=== What you need to do ===
Find the word "script" in the listing; pull out each line holding it.
* Begin Materials provided *
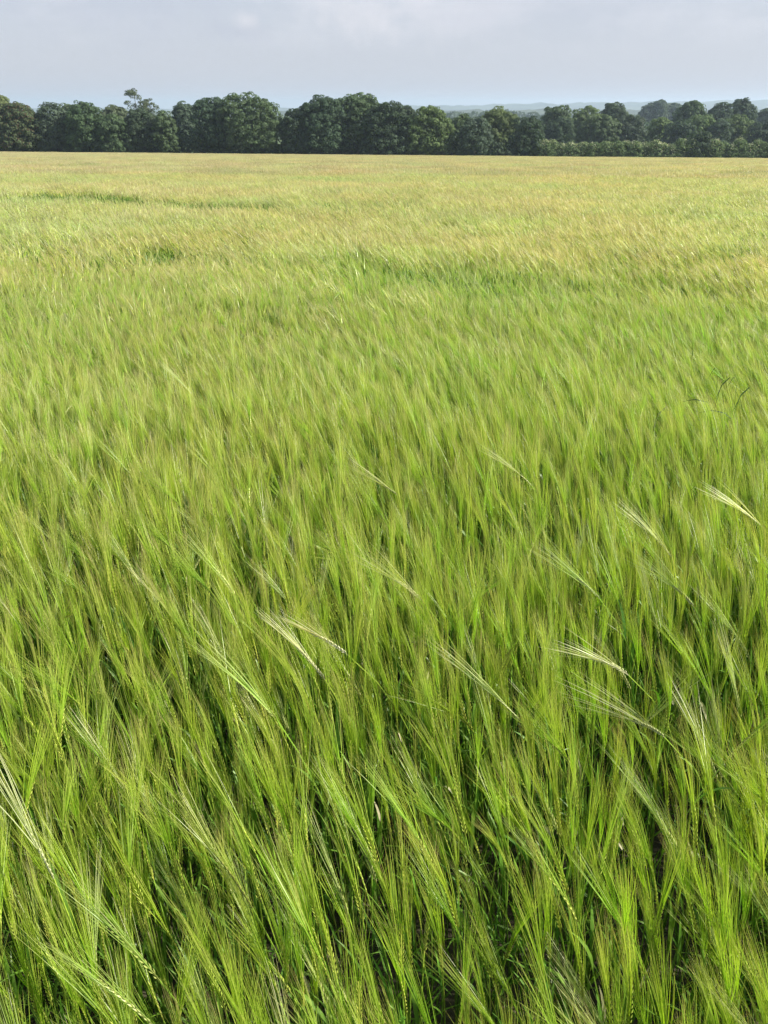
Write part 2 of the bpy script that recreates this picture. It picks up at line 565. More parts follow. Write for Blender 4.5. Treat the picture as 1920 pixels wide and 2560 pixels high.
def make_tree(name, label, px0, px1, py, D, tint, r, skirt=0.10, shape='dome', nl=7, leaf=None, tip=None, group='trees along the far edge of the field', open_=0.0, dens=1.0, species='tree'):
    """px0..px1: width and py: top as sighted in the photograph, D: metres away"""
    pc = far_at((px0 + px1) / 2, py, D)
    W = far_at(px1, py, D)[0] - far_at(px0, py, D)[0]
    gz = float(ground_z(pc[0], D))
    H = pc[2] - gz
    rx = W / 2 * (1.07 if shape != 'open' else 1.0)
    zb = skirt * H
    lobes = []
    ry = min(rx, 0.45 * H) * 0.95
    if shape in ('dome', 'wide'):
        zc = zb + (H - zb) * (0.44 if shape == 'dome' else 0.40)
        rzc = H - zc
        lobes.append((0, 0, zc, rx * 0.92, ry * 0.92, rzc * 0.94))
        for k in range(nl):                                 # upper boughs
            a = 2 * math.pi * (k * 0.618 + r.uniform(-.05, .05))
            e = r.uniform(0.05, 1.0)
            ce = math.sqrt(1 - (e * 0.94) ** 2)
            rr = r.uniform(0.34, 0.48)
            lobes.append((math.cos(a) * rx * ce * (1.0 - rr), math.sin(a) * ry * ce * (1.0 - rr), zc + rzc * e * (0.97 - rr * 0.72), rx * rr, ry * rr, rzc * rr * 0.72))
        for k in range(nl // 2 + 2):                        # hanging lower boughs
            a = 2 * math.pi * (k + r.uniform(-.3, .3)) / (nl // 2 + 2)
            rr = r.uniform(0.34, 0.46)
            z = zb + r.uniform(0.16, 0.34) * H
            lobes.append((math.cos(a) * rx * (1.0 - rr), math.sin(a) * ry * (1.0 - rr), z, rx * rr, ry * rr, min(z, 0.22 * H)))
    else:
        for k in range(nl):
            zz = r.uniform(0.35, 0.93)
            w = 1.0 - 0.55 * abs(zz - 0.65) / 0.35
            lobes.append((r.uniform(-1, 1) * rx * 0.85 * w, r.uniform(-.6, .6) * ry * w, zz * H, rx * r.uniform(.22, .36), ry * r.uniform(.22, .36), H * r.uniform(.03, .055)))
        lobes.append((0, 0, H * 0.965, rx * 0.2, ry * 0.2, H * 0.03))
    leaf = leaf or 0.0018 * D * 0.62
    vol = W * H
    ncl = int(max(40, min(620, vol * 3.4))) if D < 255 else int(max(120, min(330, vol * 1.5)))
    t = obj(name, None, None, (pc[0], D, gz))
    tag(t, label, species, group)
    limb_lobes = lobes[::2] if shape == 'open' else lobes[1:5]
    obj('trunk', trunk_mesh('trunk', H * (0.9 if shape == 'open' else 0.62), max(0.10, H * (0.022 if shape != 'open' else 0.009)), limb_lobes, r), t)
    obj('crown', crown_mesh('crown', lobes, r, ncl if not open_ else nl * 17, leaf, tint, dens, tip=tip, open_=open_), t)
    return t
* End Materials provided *
* Begin Materials provided *
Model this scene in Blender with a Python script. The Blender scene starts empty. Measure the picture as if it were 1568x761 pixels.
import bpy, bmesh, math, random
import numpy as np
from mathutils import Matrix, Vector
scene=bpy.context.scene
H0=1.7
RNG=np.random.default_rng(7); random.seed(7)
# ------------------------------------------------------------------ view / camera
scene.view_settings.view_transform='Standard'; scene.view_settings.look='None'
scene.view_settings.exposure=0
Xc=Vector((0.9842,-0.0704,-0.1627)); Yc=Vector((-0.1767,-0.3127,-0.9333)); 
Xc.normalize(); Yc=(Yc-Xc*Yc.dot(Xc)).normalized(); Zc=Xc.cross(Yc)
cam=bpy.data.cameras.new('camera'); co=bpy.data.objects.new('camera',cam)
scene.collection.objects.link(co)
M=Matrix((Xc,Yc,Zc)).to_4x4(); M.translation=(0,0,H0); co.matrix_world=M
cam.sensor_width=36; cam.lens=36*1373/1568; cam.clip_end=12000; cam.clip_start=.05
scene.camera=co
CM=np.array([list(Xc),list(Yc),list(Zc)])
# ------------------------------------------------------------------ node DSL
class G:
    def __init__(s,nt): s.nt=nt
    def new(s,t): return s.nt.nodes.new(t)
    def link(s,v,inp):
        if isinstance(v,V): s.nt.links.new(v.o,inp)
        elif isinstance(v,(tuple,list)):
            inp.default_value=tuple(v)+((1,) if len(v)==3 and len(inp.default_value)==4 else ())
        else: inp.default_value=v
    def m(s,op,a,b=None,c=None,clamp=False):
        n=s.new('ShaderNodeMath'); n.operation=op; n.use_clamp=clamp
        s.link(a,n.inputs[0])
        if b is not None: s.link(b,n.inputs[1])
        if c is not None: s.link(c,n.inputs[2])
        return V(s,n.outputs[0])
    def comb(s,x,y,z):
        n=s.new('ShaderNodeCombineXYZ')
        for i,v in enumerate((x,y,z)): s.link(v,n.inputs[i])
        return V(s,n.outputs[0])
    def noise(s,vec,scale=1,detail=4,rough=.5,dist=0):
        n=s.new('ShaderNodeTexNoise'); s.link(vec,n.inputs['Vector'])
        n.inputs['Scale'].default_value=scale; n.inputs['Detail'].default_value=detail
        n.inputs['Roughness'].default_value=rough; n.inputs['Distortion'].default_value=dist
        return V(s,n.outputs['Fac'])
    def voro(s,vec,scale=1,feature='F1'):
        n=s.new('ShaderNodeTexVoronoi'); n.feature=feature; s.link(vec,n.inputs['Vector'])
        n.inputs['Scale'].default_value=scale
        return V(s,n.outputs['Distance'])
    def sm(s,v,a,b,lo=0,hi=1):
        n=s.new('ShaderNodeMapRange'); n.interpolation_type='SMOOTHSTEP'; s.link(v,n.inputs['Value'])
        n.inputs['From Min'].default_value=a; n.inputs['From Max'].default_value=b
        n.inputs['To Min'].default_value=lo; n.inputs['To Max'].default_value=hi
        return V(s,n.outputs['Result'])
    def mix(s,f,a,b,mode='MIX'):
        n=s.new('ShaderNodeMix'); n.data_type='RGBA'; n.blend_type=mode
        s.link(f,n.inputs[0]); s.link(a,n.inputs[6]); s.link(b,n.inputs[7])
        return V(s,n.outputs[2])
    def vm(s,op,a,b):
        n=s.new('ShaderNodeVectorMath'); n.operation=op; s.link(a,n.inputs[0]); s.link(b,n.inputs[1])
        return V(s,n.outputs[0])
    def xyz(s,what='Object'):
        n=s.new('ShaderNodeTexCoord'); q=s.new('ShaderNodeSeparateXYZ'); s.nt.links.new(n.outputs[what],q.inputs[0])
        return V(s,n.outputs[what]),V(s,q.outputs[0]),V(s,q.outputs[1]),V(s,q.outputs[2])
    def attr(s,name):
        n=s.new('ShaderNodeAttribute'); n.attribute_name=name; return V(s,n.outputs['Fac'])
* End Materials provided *
=== Result ===
Write part 2 of the bpy script that recreates this picture. It picks up at line 565. More parts follow. Write for Blender 4.5. Treat the picture as 1920 pixels wide and 2560 pixels high.
Model this scene in Blender with a Python script. The Blender scene starts empty. Measure the picture as if it were 1568x761 pixels.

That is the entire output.